• **WRITTEN TASK**
Reproduce each record below exactly as written.

========================

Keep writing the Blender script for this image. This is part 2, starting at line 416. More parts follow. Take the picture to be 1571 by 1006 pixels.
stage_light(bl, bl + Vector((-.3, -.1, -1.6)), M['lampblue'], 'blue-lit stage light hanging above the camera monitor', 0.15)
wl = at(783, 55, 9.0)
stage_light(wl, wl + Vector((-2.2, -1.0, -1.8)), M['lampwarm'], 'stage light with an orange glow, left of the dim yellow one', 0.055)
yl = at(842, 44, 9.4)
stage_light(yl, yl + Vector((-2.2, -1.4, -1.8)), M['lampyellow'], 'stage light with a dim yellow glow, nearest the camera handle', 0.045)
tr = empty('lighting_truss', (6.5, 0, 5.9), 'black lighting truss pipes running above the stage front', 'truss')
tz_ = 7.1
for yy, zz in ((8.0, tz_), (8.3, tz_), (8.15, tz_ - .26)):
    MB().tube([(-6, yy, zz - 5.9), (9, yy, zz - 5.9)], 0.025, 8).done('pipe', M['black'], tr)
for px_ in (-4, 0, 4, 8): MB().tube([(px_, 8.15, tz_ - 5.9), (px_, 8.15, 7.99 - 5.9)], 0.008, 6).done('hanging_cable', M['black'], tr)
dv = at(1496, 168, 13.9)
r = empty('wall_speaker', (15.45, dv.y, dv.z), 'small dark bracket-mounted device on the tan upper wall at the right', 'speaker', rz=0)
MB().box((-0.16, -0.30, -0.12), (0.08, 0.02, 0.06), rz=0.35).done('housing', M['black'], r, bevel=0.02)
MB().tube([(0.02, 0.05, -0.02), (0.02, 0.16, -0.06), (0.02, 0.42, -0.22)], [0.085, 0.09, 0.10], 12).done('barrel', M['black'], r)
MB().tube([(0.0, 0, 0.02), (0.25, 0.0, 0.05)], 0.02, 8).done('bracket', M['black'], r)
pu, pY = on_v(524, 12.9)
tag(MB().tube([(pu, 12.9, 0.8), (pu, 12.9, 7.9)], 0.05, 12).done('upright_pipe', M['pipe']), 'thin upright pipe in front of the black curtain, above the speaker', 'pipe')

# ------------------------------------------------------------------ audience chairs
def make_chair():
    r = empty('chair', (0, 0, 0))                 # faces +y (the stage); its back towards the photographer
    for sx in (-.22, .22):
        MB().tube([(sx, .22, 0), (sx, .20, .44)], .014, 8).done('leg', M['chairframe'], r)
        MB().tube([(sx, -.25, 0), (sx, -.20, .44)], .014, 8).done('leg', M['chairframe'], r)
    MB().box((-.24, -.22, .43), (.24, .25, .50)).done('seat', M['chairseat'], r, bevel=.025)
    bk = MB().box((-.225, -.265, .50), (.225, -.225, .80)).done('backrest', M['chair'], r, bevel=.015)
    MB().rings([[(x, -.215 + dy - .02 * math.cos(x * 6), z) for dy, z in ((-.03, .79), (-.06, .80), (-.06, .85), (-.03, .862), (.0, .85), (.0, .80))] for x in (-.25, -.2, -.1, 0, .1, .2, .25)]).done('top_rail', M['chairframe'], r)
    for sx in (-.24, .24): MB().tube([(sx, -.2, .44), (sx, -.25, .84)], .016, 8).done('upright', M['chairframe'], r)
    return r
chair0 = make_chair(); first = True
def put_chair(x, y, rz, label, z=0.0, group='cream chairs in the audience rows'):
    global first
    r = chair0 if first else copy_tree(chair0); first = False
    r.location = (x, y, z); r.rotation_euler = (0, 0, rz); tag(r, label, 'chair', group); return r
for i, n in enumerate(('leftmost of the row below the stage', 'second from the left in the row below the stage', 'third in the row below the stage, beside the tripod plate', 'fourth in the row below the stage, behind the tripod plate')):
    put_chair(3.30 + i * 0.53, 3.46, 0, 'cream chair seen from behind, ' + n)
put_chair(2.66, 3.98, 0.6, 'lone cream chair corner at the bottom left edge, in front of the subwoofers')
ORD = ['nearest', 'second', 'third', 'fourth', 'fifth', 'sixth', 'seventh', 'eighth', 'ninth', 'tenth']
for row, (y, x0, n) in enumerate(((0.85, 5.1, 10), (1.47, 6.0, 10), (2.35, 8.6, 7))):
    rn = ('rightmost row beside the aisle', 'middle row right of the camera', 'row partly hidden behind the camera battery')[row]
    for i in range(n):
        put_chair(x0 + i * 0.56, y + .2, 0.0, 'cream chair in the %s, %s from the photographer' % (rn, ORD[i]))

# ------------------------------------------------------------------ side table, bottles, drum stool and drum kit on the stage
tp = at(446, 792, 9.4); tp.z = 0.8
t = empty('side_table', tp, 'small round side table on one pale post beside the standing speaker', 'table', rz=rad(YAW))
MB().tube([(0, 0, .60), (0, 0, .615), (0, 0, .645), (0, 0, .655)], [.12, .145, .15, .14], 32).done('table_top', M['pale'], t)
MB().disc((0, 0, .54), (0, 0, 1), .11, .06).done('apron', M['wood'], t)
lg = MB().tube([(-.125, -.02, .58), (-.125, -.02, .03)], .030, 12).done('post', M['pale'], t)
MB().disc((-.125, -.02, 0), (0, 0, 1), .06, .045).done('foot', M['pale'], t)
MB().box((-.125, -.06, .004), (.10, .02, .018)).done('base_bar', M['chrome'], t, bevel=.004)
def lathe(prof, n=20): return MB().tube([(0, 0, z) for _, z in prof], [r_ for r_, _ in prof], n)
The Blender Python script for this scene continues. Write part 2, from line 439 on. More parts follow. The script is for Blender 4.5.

========================

• **SOLUTION BELOW**
Keep writing the Blender script for this image. This is part 2, starting at line 416. More parts follow. Take the picture to be 1571 by 1006 pixels.
stage_light(bl, bl + Vector((-.3, -.1, -1.6)), M['lampblue'], 'blue-lit stage light hanging above the camera monitor', 0.15)
wl = at(783, 55, 9.0)
stage_light(wl, wl + Vector((-2.2, -1.0, -1.8)), M['lampwarm'], 'stage light with an orange glow, left of the dim yellow one', 0.055)
yl = at(842, 44, 9.4)
stage_light(yl, yl + Vector((-2.2, -1.4, -1.8)), M['lampyellow'], 'stage light with a dim yellow glow, nearest the camera handle', 0.045)
tr = empty('lighting_truss', (6.5, 0, 5.9), 'black lighting truss pipes running above the stage front', 'truss')
tz_ = 7.1
for yy, zz in ((8.0, tz_), (8.3, tz_), (8.15, tz_ - .26)):
    MB().tube([(-6, yy, zz - 5.9), (9, yy, zz - 5.9)], 0.025, 8).done('pipe', M['black'], tr)
for px_ in (-4, 0, 4, 8): MB().tube([(px_, 8.15, tz_ - 5.9), (px_, 8.15, 7.99 - 5.9)], 0.008, 6).done('hanging_cable', M['black'], tr)
dv = at(1496, 168, 13.9)
r = empty('wall_speaker', (15.45, dv.y, dv.z), 'small dark bracket-mounted device on the tan upper wall at the right', 'speaker', rz=0)
MB().box((-0.16, -0.30, -0.12), (0.08, 0.02, 0.06), rz=0.35).done('housing', M['black'], r, bevel=0.02)
MB().tube([(0.02, 0.05, -0.02), (0.02, 0.16, -0.06), (0.02, 0.42, -0.22)], [0.085, 0.09, 0.10], 12).done('barrel', M['black'], r)
MB().tube([(0.0, 0, 0.02), (0.25, 0.0, 0.05)], 0.02, 8).done('bracket', M['black'], r)
pu, pY = on_v(524, 12.9)
tag(MB().tube([(pu, 12.9, 0.8), (pu, 12.9, 7.9)], 0.05, 12).done('upright_pipe', M['pipe']), 'thin upright pipe in front of the black curtain, above the speaker', 'pipe')

# ------------------------------------------------------------------ audience chairs
def make_chair():
    r = empty('chair', (0, 0, 0))                 # faces +y (the stage); its back towards the photographer
    for sx in (-.22, .22):
        MB().tube([(sx, .22, 0), (sx, .20, .44)], .014, 8).done('leg', M['chairframe'], r)
        MB().tube([(sx, -.25, 0), (sx, -.20, .44)], .014, 8).done('leg', M['chairframe'], r)
    MB().box((-.24, -.22, .43), (.24, .25, .50)).done('seat', M['chairseat'], r, bevel=.025)
    bk = MB().box((-.225, -.265, .50), (.225, -.225, .80)).done('backrest', M['chair'], r, bevel=.015)
    MB().rings([[(x, -.215 + dy - .02 * math.cos(x * 6), z) for dy, z in ((-.03, .79), (-.06, .80), (-.06, .85), (-.03, .862), (.0, .85), (.0, .80))] for x in (-.25, -.2, -.1, 0, .1, .2, .25)]).done('top_rail', M['chairframe'], r)
    for sx in (-.24, .24): MB().tube([(sx, -.2, .44), (sx, -.25, .84)], .016, 8).done('upright', M['chairframe'], r)
    return r
chair0 = make_chair(); first = True
def put_chair(x, y, rz, label, z=0.0, group='cream chairs in the audience rows'):
    global first
    r = chair0 if first else copy_tree(chair0); first = False
    r.location = (x, y, z); r.rotation_euler = (0, 0, rz); tag(r, label, 'chair', group); return r
for i, n in enumerate(('leftmost of the row below the stage', 'second from the left in the row below the stage', 'third in the row below the stage, beside the tripod plate', 'fourth in the row below the stage, behind the tripod plate')):
    put_chair(3.30 + i * 0.53, 3.46, 0, 'cream chair seen from behind, ' + n)
put_chair(2.66, 3.98, 0.6, 'lone cream chair corner at the bottom left edge, in front of the subwoofers')
ORD = ['nearest', 'second', 'third', 'fourth', 'fifth', 'sixth', 'seventh', 'eighth', 'ninth', 'tenth']
for row, (y, x0, n) in enumerate(((0.85, 5.1, 10), (1.47, 6.0, 10), (2.35, 8.6, 7))):
    rn = ('rightmost row beside the aisle', 'middle row right of the camera', 'row partly hidden behind the camera battery')[row]
    for i in range(n):
        put_chair(x0 + i * 0.56, y + .2, 0.0, 'cream chair in the %s, %s from the photographer' % (rn, ORD[i]))

# ------------------------------------------------------------------ side table, bottles, drum stool and drum kit on the stage
tp = at(446, 792, 9.4); tp.z = 0.8
t = empty('side_table', tp, 'small round side table on one pale post beside the standing speaker', 'table', rz=rad(YAW))
MB().tube([(0, 0, .60), (0, 0, .615), (0, 0, .645), (0, 0, .655)], [.12, .145, .15, .14], 32).done('table_top', M['pale'], t)
MB().disc((0, 0, .54), (0, 0, 1), .11, .06).done('apron', M['wood'], t)
lg = MB().tube([(-.125, -.02, .58), (-.125, -.02, .03)], .030, 12).done('post', M['pale'], t)
MB().disc((-.125, -.02, 0), (0, 0, 1), .06, .045).done('foot', M['pale'], t)
MB().box((-.125, -.06, .004), (.10, .02, .018)).done('base_bar', M['chrome'], t, bevel=.004)
def lathe(prof, n=20): return MB().tube([(0, 0, z) for _, z in prof], [r_ for r_, _ in prof], n)
The Blender Python script for this scene continues. Write part 2, from line 439 on. More parts follow. The script is for Blender 4.5.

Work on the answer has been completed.